WHAT YOU DON’T SEE IS MORE IMPORTANT THAN WHAT YOU DO.

 

 

 

Have you ever seen the corpse of someone you love?

Do you notice how the person isn’t there anymore?

I know that’s obvious, right.

They’re dead.

Of course they’re not there.

But what I mean is, everything you recognised as the person is still there.

The arms, the legs, the head, the face, the hair, the clothes.

Absolutely every physical atom of the person you loved is there.

But they’re not there.

And you experience cognitive dissonance.

The physical stuff, all the evidence that they still exist, is there.

All that’s gone is something that didn’t physically exist in the first place.

And yet that was the person you loved.

The stuff that isn’t real is what made them real.

What’s left isn’t them, it’s just a Madam Tussaud’s waxwork.

The life has gone.

See, when we look at something we see the obvious.

The simple, the immediately apparent.

What we don’t see is the other element that brings it all to life.

Because it’s not obvious.

Years ago I was watching a documentary on animation.

It featured Richard Williams, one of the most brilliant animators.

Now as a layman, I didn’t know a lot about animation.

I thought the job was pretty much done once the characters were designed.

But he explained it isn’t just about the static drawing of the character.

It’s about movement.

The animation.

To make the point he filmed 20 seconds of a drunk walking around Soho Square.

Then he took the film and rotoscoped the drunk’s movements.

Then, frame-by-frame, he redrew each one everso slightly differently.

Subtly changing the way the drunk walked.

Then he ran the piece of film he’d redrawn.

The drunk still looked the same.

But, because of the way he moved, the drunk became a giraffe.

Then he became a lion.

Then he became a gazelle.

Richard Williams wanted to show how animation had a dimension that other graphic art didn’t have.

It had life.

Something you just couldn’t see in a still frame.

I had a similar experience with sculpture.

It didn’t seem to me that you could do anything in sculpture you couldn’t do in a painting.

Of course, I knew it was three dimensional instead of two dimensional.

But I didn’t get it.

Then I went to The Musee Picasso in Paris.

I walked around a sculpture of a woman’s head.

And as I moved around it changed totally.

Because I couldn’t see all of it from any one position.

Unlike a painting.

Where you can see absolutely everything from one position.

What I’d seen up to that point had been photographs of sculptures.

And photographs are two-dimensional.

So I didn’t get the third dimension until I walked around the sculpture.

Like the head of a bull that Picasso made from a bicycle seat and handlebars.

I’d seen it in photographs and wondered what the fuss was about.

Stick two things together.

Big deal.

But when you see the actual thing, you walk around it.

And from the side you can see the forward tilt of the horns (handlebars) and the uplifted snout (bicycle-seat).
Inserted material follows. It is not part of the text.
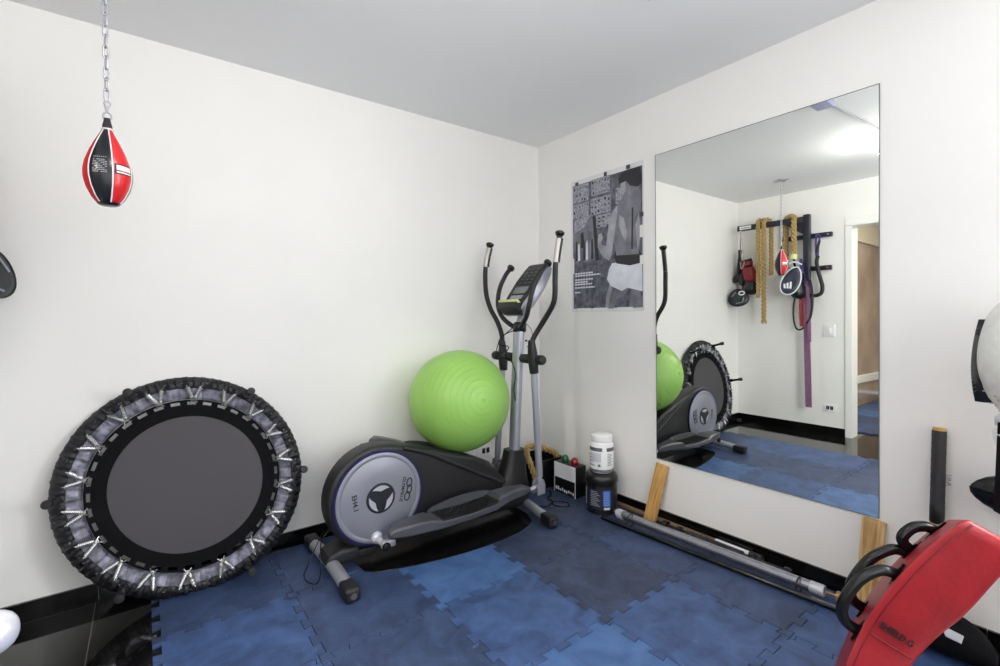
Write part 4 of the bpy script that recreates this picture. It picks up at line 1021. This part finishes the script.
# black loop handles on the back face
TB = (interp(SC['back'], .5)); 
def back_pt(s, w_, lift=0):
    A_ = interp(SC['back'], s); F_ = interp(SC['front'], s); A_ = at(A_.x, A_.y, A_.z); F_ = at(F_.x, F_.y, F_.z); return A_+WV*.26*w_-(F_-A_).normalized()*(lift+.003)
def handle(s0, s1, w0, w1, h, r=.0155):
    P0, P1 = back_pt(s0, w0), back_pt(s1, w1); d0 = P0-back_pt(s0, w0, .1); 
    up = -(d0.normalized()); 
    pts = [P0-up*.01, P0+up*h*.45, P0.lerp(P1, .12)+up*h*.86, P0.lerp(P1, .36)+up*h, P0.lerp(P1, .68)+up*h*.93, P0.lerp(P1, .93)+up*h*.55, P1+up*.005]
    b = B(); tube(b, smooth_path(pts, 7), r, 14); o = obj('handle', b, 'black_gloss', t, 60)
    for P_ in (P0, P1):
        b = B(); X_ = (P1-P0).normalized(); 
        tb = bmesh.new(); bmesh.ops.create_cube(tb, size=1); bmesh.ops.bevel(tb, geom=list(tb.edges), offset=.2, segments=2, affect='EDGES')
        for v in tb.verts: v.co = P_+X_*v.co.x*.075+WV*v.co.y*.045+up*v.co.z*.008
        merge(b, tb); obj('handle_patch', b, 'webbing', o, 40)
handle(.32, .63, .12, .14, .084)
handle(.40, .72, .62, .62, .084)
handle(.74, .88, .60, .60, .055)
# dark bag with a white tag behind the shield
t = thing('gym_bag', 'black bag with a small white tag on the floor below the red shield', 'bag', (-.17, -2.36, MT))
b = B(); rings = []
for k in range(13):
    s = k/12; q = math.sin(PI*(.06+.88*s))**.5; rings.append([V(-.145+.085*q*math.cos(a), -2.20-.24*s, MT+.07*q+.07*q*math.sin(a)*(1 if math.sin(a) > 0 else .98)) for a in [2*PI*j/20 for j in range(20)]])
loft(b, rings); obj('bag_body', b, 'webbing', t, 70)
b = B(); prism(b, [(-.224, -2.315, .136), (-.232, -2.372, .131), (-.246, -2.368, .112), (-.240, -2.328, .114)], (0, 0, .004)); obj('tag', b, 'label_pale', t, 0)

# ------------------------------------------------------------------ chrome rail end at the lower left edge
t = thing('chrome_rail', 'polished steel rail with a rounded end at the lower left edge', 'rail', (-2.95, -1.54, 0))
e = at(17, 625, .80); dr = V(-1, -.25, .0).normalized()
b = B(); lathe(b, [(.001, 0), (.010, .001), (.018, .004), (.025, .009), (.031, .017), (.0345, .026), (.036, .038), (.036, .36)], e+dr*-.004, dr, 28); obj('rail_tube', b, 'satin', t, 60)
ft = e+dr*.3
b = B(); cyl(b, V(ft.x, ft.y, .012), V(ft.x, ft.y, ft.z), .025, 24); obj('rail_post', b, 'chrome', t, 60)
b = B(); cyl(b, V(ft.x, ft.y, 0), V(ft.x, ft.y, .014), .1, 32, bev=.003); obj('base_plate', b, 'black_gloss', t, 40)

# ------------------------------------------------------------------ wall rack and what hangs on it (opposite wall, seen in the mirror)
t = thing('bag_bracket', 'black steel bracket with a long arm on the wall beside the door', 'bracket', (-W, -.74, 1.1))
b = B(); box(b, (-W+.085, -.745, 1.70), (.06, .055, 1.06), bev=.004); obj('post', b, 'bracket', t, 30)
for z, y0, y1 in ((2.012, -.49, -.945), (1.68, -.56, -.94)):
    b = B(); box(b, (-W+.02, (y0+y1)/2, z), (.04, y0-y1, .046), bev=.003); box(b, (-W+.05, -.745, z), (.05, .05, .05)); o = obj('rail', b, 'bracket', t, 30)
    for y in (y1+.03, -.83, y0-.03):
        b = B(); cyl(b, (-W+.04, y, z), (-W+.046, y, z), .009, 14); obj('bolt', b, 'chrome', o)
AE = V(-2.885, -.105, 2.165); AP = V(-W+.085, -.735, 2.185)
ad = (AE-AP).normalized(); an = V(-ad.y, ad.x, 0)
b = B(); prism(b, [AP+an*.024+V(0, 0, .028), AP-an*.024+V(0, 0, .028), AP-an*.024-V(0, 0, .028), AP+an*.024-V(0, 0, .028)], AE-AP, bev=.002); arm_ = obj('arm', b, 'bracket', t, 30)
b = B(); prism(b, [AP+an*.003+V(0, 0, -.02), AP+an*.003+ad*.2+V(0, 0, -.02), AP+an*.003+V(0, 0, -.17)], an*-.006); obj('gusset', b, 'bracket', t, 0)
b = B(); q0 = AE-ad*.025; pts = [q0+V(0, 0, .019), q0-ad*.115+V(0, 0, .019), q0-ad*.115-V(0, 0, .017), q0-V(0, 0, .017)]
sgn = -1 if (an.x > 0) else 1
face = an*(.0245 if an.x > 0 else -.0245)
prism(b, [p+face for p in pts], face.normalized()*.0012); lb = obj('label', b, 'white_vinyl', arm_, 0)
b = B(); q1 = q0+face+face.normalized()*.0014
for k in range(6): p = q1-ad*(.018+.013*k); prism(b, [p+V(0, 0, .007), p-ad*.008+V(0, 0, .007-.003*(k % 2)), p-ad*.008-V(0, 0, .007), p-V(0, 0, .005)], face.normalized()*.0006)
prism(b, [q1-ad*.100+V(0, 0, .006), q1-ad*.108+V(0, 0, .006), q1-ad*.108-V(0, 0, .006), q1-ad*.100-V(0, 0, .006)], face.normalized()*.0006)
obj('lettering', b, 'ink', arm_, 0)
b = B(); cyl(b, (AE.x-.002, AE.y-.03, 2.125), (AE.x-.002, AE.y-.03, 2.138), .022, 18); tube(b, [(AE.x+.010*math.cos(2*PI*k/14), AE.y-.03, 2.113+.012*math.sin(2*PI*k/14)) for k in range(14)], .003, 6, closed=True); obj('hook', b, 'chrome', t)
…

In the flesh it’s so much more like a bull’s head.

It practically snorts.

So the mundane merely physical object lives on one level.

The excitement lives on another level.

The level of bringing something to life.

And that’s the level where creativity exists.

The spark that exists between other things that transforms them.

The bit that can’t really be quantified or measured.

The bit the purely rational mind struggles with.

Because you can’t add or subtract it on a calculator.

You have to feel it.

And feelings, like creativity, don’t exist in the purely physical world.